Dentre as ilegalidades denunciadas pela CPI estão a aplicação de “juros sobre juros”, considerado ilegal segundo o Supremo Tribunal Federal; elevação unilateral dos juros flutuantes na dívida externa, procedimento ilegal, segundo a Convenção de Viena; estatização de dívidas privadas; ausência de contratos e documentos; ausência de conciliação de cifras nas sucessivas renegociações da dívida externa; cláusulas ilegítimas nos contratos de endividamento externo; indício de prescrição da dívida externa que foi transformada nos título “Brady” no início dos anos 90; ilegalidades no descontrole do fluxo de capitais, que foi uma das principais causas da origem da dívida interna nos anos 90; Ausência de informação sobre o valor dos juros nominais que estão sendo efetivamente pagos sobre a dívida bruta; contratação de nova dívida para pagar grande parte dos juros nominais, o que fere o artigo 167 da Constituição Federal; conflito de interesses na determinação da Taxa de Juros Selic, tendo em vista que o BC convida predominantemente o próprio setor financeiro para definir as previsões de inflação, juros e outras variáveis, que depois são consideradas pelos membros do COPOM na definição da Selic; violação dos direitos humanos e sociais devido à exagerada destinação de recursos orçamentários para o pagamento do serviço da dívida… A lista é extensa.

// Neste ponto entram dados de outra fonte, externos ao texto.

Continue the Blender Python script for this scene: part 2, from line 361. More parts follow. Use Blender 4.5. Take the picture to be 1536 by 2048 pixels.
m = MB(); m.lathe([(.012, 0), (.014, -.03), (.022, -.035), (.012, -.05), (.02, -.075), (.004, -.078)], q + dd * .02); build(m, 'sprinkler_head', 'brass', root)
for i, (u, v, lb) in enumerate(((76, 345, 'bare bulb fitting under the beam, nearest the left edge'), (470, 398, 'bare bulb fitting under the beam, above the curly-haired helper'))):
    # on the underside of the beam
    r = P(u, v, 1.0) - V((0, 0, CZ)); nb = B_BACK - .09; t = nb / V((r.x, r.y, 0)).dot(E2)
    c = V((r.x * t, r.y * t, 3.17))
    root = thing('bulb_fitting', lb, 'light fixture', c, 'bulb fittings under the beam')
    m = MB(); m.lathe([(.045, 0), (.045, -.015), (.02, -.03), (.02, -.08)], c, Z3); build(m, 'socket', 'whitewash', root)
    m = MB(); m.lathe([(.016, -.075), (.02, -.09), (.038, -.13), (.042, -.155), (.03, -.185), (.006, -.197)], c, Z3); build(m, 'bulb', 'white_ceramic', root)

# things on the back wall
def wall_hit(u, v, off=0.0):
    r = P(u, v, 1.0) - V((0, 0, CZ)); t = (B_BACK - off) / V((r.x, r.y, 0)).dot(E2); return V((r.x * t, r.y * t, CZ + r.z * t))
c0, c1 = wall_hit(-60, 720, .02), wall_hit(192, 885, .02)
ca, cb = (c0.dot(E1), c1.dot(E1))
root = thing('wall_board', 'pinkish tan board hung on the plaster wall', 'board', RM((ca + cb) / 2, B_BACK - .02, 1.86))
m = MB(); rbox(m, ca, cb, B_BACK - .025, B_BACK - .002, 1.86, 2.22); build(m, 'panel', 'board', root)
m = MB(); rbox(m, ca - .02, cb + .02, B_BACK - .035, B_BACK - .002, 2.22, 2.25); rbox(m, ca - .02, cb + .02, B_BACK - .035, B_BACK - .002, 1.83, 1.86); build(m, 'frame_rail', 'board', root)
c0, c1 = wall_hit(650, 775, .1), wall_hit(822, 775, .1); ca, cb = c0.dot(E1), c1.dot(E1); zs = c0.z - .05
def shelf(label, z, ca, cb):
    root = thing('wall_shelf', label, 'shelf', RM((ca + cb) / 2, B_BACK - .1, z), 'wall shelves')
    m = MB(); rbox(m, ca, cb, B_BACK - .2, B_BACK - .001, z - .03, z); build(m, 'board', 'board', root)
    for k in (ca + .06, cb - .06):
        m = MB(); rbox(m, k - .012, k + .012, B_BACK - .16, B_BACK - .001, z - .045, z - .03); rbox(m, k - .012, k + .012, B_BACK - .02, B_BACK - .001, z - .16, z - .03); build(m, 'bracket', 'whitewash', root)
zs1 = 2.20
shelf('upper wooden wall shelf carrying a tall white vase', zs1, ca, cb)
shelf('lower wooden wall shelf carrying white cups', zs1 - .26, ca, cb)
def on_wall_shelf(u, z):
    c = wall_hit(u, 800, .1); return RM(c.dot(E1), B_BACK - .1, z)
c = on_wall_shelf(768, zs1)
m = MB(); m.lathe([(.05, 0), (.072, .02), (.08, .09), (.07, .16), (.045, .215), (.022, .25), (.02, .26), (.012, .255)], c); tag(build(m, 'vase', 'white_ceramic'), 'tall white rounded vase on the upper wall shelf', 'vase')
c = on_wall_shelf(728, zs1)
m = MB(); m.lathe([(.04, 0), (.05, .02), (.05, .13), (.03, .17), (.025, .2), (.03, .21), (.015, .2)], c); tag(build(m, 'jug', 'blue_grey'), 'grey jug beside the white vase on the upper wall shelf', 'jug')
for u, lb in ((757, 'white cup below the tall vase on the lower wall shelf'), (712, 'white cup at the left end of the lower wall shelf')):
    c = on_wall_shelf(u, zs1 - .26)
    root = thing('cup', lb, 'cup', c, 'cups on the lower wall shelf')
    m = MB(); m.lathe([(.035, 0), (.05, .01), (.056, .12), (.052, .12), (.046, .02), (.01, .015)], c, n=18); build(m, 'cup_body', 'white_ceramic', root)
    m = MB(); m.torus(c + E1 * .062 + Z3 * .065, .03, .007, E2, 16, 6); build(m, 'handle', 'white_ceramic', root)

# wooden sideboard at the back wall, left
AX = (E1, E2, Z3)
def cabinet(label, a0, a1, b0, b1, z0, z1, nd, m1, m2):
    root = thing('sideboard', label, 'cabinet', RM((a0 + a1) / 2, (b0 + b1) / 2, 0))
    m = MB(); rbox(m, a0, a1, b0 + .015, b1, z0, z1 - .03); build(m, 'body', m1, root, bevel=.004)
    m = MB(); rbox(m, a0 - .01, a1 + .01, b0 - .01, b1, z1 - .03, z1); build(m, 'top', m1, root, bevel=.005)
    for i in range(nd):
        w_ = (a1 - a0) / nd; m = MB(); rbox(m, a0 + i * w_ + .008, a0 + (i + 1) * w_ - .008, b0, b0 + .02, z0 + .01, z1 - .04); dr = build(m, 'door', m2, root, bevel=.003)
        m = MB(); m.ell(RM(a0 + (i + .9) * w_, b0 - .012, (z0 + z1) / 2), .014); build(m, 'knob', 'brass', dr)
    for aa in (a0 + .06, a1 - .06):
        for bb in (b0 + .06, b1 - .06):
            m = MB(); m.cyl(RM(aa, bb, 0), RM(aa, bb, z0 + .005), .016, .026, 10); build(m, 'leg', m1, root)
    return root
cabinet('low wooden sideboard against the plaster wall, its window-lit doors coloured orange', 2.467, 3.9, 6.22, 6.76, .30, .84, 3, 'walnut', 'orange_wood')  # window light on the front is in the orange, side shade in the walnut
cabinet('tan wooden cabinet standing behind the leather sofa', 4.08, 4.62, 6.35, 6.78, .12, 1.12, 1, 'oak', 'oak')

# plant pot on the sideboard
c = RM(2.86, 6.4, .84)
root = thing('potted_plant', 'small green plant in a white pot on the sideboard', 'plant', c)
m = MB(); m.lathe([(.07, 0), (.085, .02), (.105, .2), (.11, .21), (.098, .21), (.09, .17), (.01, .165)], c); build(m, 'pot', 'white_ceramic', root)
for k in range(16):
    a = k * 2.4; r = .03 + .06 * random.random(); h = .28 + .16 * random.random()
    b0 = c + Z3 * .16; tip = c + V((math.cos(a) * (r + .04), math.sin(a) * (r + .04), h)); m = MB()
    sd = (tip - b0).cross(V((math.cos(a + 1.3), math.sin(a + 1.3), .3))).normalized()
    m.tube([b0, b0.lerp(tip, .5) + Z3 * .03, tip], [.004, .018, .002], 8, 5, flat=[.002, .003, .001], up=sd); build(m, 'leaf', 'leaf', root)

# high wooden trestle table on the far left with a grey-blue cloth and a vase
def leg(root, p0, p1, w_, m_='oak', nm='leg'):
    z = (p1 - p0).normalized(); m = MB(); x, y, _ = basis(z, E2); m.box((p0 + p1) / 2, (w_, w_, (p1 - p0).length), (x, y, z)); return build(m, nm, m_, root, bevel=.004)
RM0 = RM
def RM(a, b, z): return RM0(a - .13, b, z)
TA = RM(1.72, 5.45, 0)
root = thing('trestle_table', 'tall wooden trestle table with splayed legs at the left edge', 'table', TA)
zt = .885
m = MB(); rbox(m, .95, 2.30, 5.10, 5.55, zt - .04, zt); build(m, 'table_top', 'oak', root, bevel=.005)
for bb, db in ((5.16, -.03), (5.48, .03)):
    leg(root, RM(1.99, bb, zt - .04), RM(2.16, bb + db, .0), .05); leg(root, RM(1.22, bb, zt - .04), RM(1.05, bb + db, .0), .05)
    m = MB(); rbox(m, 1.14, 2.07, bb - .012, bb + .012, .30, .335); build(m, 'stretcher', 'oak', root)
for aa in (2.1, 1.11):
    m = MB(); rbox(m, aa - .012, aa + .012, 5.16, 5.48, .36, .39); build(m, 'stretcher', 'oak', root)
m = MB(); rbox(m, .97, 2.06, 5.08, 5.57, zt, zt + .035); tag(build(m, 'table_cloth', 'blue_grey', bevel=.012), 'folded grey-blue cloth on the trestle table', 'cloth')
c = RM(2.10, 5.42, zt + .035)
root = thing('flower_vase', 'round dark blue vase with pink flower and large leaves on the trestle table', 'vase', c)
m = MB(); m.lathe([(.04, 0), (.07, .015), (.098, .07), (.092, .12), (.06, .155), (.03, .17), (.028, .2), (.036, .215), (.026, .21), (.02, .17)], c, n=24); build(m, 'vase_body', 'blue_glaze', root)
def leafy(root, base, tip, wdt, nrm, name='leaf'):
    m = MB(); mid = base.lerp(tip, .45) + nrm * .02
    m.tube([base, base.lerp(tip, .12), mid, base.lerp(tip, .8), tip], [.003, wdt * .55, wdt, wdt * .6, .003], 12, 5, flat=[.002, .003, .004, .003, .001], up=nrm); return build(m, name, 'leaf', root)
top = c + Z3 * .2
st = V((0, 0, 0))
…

“É por tudo isso que afirmamos que a dívida brasileira é ilegal e ilegítima. Precisamos realizar a auditoria para que os recursos absorvidos por esse “Sistema da Dívida” sejam revertidos à aplicação em favor do nosso desenvolvimento socioeconômico e à melhoria das condições de vida no país”, atesta. No entender de Fattorelli a auditoria da dívida pública deveria ser uma rotina obrigatória permanente. “Realizada por instrução oficial do executivo, determinação judicial ou legislativa, com transparência e participação cidadã”. A pressão é grande e o governo parece cada vez mais atento.